My first goal is to create a project that has a social value for our Community in the same manner that an extended garden walk way would. People find it interesting, educational and lots of fun to operate at social events like picnics. Perhaps a few new members will take a deeper interest in the Railroad, that would be wonderful but never a requirement. We do try to recruit families that have this interest.

Finally, the shop has become a working museum where people can have hands on experience and learn about railroad technology and model building.  We have worked hard to make the Railroad intrinsically valuable as a community resource and so far, feedback and enthusiasm, tells us that we are succeeding.

Almost the entire railroad is on Common land where it  enjoys a right of way. A small, but critical portion, is on the parcel that Breidablick sits on that Liz Bicknell now owns. 

We are in the process of setting up the Railroad as a 501c3 with its own governing board that will include at least one Common member.

The mission of Board will be to support, maintain and develop the railroad’s infrastructure, raise capital and develop community and educational based projects. The By-Laws of the railroad will be subordinate to the Communities’ By-Laws.

  1. How does the Common work with neighbors and the surrounding community and family members?

We are by nature people who believe in the strength of strong neighborhoods, we believe that people seek to belong, be part of something and create common cause and enjoy each other’s friendships. For example, our local elementary school provided outstanding educational opportunity for our children and grandchildren. In return Marijke was the school counselor, I served on the School Board and we have hosted about 15 school “hike days” at the farm in which for one day the whole school is here including the cook. 

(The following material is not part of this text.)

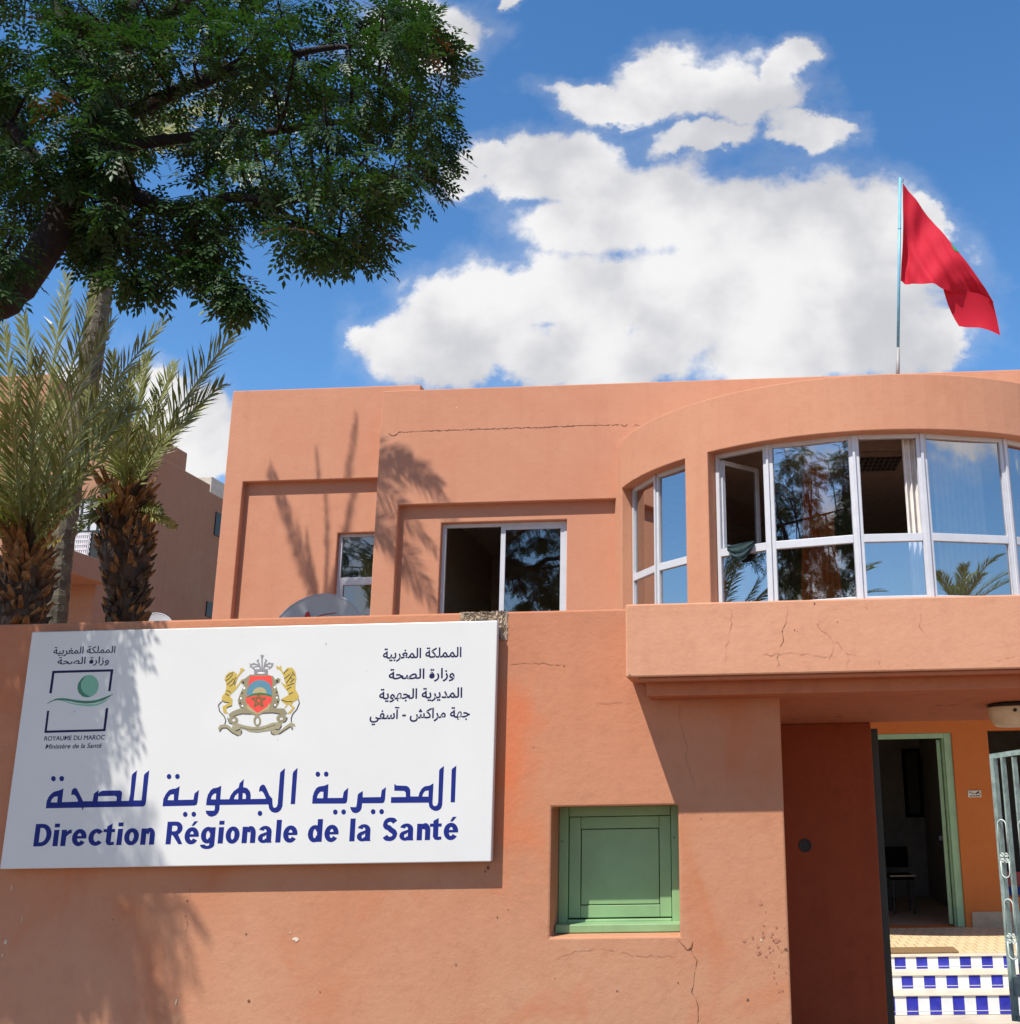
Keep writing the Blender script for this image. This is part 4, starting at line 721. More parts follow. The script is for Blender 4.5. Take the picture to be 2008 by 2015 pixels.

Our neighbors, Dori Barton and Aaron Worthy are professional environmentalist and land use planners who have made major professional contributions to the project while we have, in return supported their business and watched it grow and succeed.  A strong local community like the Commons flourishes when the surrounding community is engaged and strong.  We are not- God forbid, a gated community.

  1. If we want to sell our property and move on, how does that work?

There are provisions in our By-Laws that stipulate, in order to maintain continuity in the community, that in the event of a member who desires to sell their property, the Community or an individual family has the right of first refusal at fair market value. The intent of this provision is to help the seller find a qualified buyer and help the Community to find a qualified new member and insuring continuity.  It is very important that communities grow and change, yet reasonable continuity and predictability insures all members control over unwanted and unsolicited change instilling a sense of permanence and enduring value across generations.

  1. What are the provisions made for children and young adults?

We are happy with our overall commitment to diversity especially the diversity becoming an intergenerational community, with plenty of children of all ages including some adults like me who like to be childlike. An important way that we can attract families with children is to create an environment that is children friendly, but also children and adult stimulating from a learning perspective. Over the years at Windekind Marijke and I have repeated learned what a stimulation environment the farm can be for all people.

The farm has abundant natural resources and four season recreational opportunity. We have a long artisan history of people making, inventing and creating things that run the gamut from advanced computer programing, to creating gardens and bridges and stone walls to fine models. At Windekind we know how to cook a meal, sharpen a chain saw, drive a tractor, build consensus, host an event or weigh in on world affairs and social change.

Always, always children, in their own way and at their own speed and pace are involved in these things. younger members can be involved with and learn from.

This works in reverse, younger people doing things that we can learn from. Creating an environment where people of all ages learn by doing and educating is cherished, easily done in this diverse and rich and skill based landscape.